Molestie sessuali in Comune l'impiegata denuncia il tutor ma lui replica: non è vero
Palpeggiamenti, pesanti allusioni a sfondo sessuale, abbracci e baci non graditi. La vita in ufficio per una dipendente esterna di un piccolo comune del Trentino era diventata un inferno. E pensare che per la donna quel lavoro, prestato attraverso una cooperativa, era un sogno che si stava materializzando. A rendere tutto più difficile era stato il tutor, cioè il collega che le era stato affiancato dal Comune per orientarsi nel nuovo lavoro.
Questi si era dimostrato molto amichevole e disponibile ad aiutare. Ma poi - sostiene la donna - l’uomo aveva cominciato ad allungare le mani gettando la collega in uno stato di ansia e preoccupazione di perdere il lavoro. Che fare? Subire in silenzio un crescendo di approcci sessuali per tener stretto il posto di lavoro? Oppure denunciare quel collega molesto troncando così ogni rapporto con il suo tutor? Dopo aver subito per qualche mese le attenzioni sgradite la donna ha sporto denuncia.
Ora al tecnico comunale è stato notificato un avviso di conclusione delle indagini. Pesanti sono i reati contestati dalla pm Antonella Nazzaro: stalking per aver perseguitato la vittima sfruttando la sua condizione di fragilità di fronte al collega, e violenza sessuale per gli atti di libidine subiti.
I fatti oggetto del procedimento penale si collocano tra il 2018 e il 2019.
La donna ha riferito ai carabinieri di aver subito più volte le sgradite attenzioni sessuali da parte del collega. Quest’ultimo, quando si trovavano in locali angusti come l’archivio e l’ascensore, si sarebbe strofinato sulla collega mimando l’atto sessuale. Le chiedeva ripetutamente baci e abbracci, le toccava il seno infilando la mano sotto la camicetta. A rendere ancor più pesante l’atmosfera sul posto di lavoro - sempre stando alla versione della querelante - erano i continui riferimenti sessuali del collega che invitava la donna ad indossare abiti succinti e perizoma.
Le accuse però vengono respinte dall’indagato che nega qualsiasi approccio di natura sessuale. Anzi, sostiene che la donna si è inventata tutto dopo che lui l’aveva criticata. Molti colleghi hanno confermato che l’odierno indagato è persona stimata, mai un’ombra in tanti decenni di lavoro in Comune. Inoltre l’uomo non aveva alcuna voce in capitolo nell’eventuale assunzione della collega e non poteva dunque favorirla.

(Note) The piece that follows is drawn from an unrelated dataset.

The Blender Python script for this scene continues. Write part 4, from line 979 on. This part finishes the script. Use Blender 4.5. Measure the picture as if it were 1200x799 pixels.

Il caso è delicato e di non facile valutazione come tutti i procedimenti a sfondo sessuale in cui si confrontano due verità opposte, ma entrambe possibili. In questo quadro potrebbe avere rilievo un fatto banale ma che nel giudizio potrebbe pesare: tra i tanti, innocui messaggi che i due si erano scambiati c’è un video (mandato da lui) in cui si vede il “lato b”di un gruppo di ragazze. Un indizio non decisivo, ma che per l’accusa dimostra come gli approcci sessuali denunciati dalla donna non siano fantasie.